I am aware that I am in a new inner landscape. I am more sensitive to the importance of naming and expressing feelings, to needing support from nature and from others, to choosing what I read, watch, hear, and think about, and to being committed to practices that help me express and stay centered.
“Just as we can intuit that there is a higher general level of tension, that thing’s aren’t the ‘same’, so can they [our children].” – Blog: Time to Walk Barefoot on the Earth
We emotionally resonate with what’s around us. Unless aware and able to make choices, we reflect the mood “in the room”. The room can be in our houses, at work, or in the greater world. We are each other’s mirrors.
Limbic resonance, also called “mood contagion”, refers to the area of the brain responsible for emotions and alerts to danger. Through this part of the brain, we easily adapt the mood of those close to us. As each other’s co-regulators, the emotions of one impact the emotions of the other. It’s simply the way the brain works.
We see this in crowd hysteria and rage, in singing songs like Amazing Grace, as well as in parent-child and partner relationships. If we are anxious or calm, it’s easy for our children to get anxious or calm, and vice versa.
In order to use this bit of limbic resonance physiologic trivia, it’s important to first note mindful observations of what feelings and sensations are present within us and what we intuit around us.

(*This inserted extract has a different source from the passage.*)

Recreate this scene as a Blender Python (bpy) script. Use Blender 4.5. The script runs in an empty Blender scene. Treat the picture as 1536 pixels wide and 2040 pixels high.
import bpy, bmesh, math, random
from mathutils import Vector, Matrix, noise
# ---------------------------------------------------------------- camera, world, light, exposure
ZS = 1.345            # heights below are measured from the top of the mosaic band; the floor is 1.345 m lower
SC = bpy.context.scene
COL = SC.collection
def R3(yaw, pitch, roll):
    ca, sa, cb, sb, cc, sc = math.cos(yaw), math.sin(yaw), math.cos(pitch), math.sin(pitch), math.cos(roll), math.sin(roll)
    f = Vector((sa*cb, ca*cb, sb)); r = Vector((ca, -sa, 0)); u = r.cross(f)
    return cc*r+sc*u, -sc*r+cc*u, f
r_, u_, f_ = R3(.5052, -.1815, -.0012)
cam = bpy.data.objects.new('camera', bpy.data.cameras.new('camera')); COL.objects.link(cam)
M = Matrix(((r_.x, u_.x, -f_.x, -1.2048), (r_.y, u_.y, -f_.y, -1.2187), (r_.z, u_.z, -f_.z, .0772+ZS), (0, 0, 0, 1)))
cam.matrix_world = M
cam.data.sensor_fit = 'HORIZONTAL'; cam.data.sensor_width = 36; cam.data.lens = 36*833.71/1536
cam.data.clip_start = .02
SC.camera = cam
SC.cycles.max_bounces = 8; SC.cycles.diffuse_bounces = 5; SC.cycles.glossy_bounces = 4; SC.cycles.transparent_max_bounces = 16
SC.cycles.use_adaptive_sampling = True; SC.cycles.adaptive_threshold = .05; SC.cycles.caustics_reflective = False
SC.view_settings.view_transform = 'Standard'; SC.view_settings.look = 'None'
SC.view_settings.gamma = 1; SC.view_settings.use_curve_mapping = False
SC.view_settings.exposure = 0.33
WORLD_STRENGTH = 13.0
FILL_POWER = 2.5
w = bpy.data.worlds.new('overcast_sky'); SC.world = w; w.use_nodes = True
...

Take a moment to notice your present mood and sensations. Get curious about the moods of others near you.
When we make our own awareness and resonance a priority, we have more choices to impact the resonance around us.
The practices that support this, even if just a couple slow breaths here and there, naming feelings, or a walk, done with awareness, build the “muscles” of awareness and choice.
Examples of limbic resonance, our mutual mirroring process, include:
- Intentionally calming and connecting with a child. We all are familiar with the times when we have had to become centered, calm, and use eye contact to approach a fussy baby or child. Our anchor to calmness, our metaphorical roots dug deep into the earth, can provide an anchor for the little one through limbic resonance. We are anchors for our children.
- Using awareness of one’s own uncomfortable feelings. Co-regulation works the other way. If my child is feeling a little anxious or on edge, chances are I am too. If I am feeling overwhelmed and mad, most likely my child is too. Even if I am calm and grounded, I can feel tension, frustration, sadness or anger inside, if the child has those feelings.
There is immense value in naming how one feels. The naming automatically starts regulating both of our nervous systems. If I am calm and I feel frustration inside, it’s important to name the frustration. I state the feelings in a way that claims my accountability, rather than putting it back on the child (“I feel…”, rather than “You made me…”).
For example, if I am with a fussy child, stating how I feel begins to calm us both and teaches the child the value of being authentic. If true, you might say, “I’m feeling anxious and frustrated and overwhelmed. I’m struggling with how to calm myself now because I am so tired.”
If my child is restless and active and having a hard time sleeping, and I check in with myself, I might say, “I have so much energy I don’t know what to do. There are so many things from the day running up and down inside.” This bit of authenticity begins the process of co-regulation. We both are comforted by permission to be exactly where we are.
I can’t say enough about the role of co-regulation with our children. Each of us regulates the moods and behavior of the other.
As children see and hear us stop, slow down, check in with ourselves, and share what’s going on, they will too.
Children are confronted daily with situations where they are impacted by the limbic resonance of others. These situations include classroom and playground disruptions of all kinds and peer mood contagion. This is normal.
As they observe us naming how we feel, they learn to do it themselves. With this awareness they begin to give themselves the gift of regulation, and choice.
In this season of generosity, what better gift can we give ourselves and our children?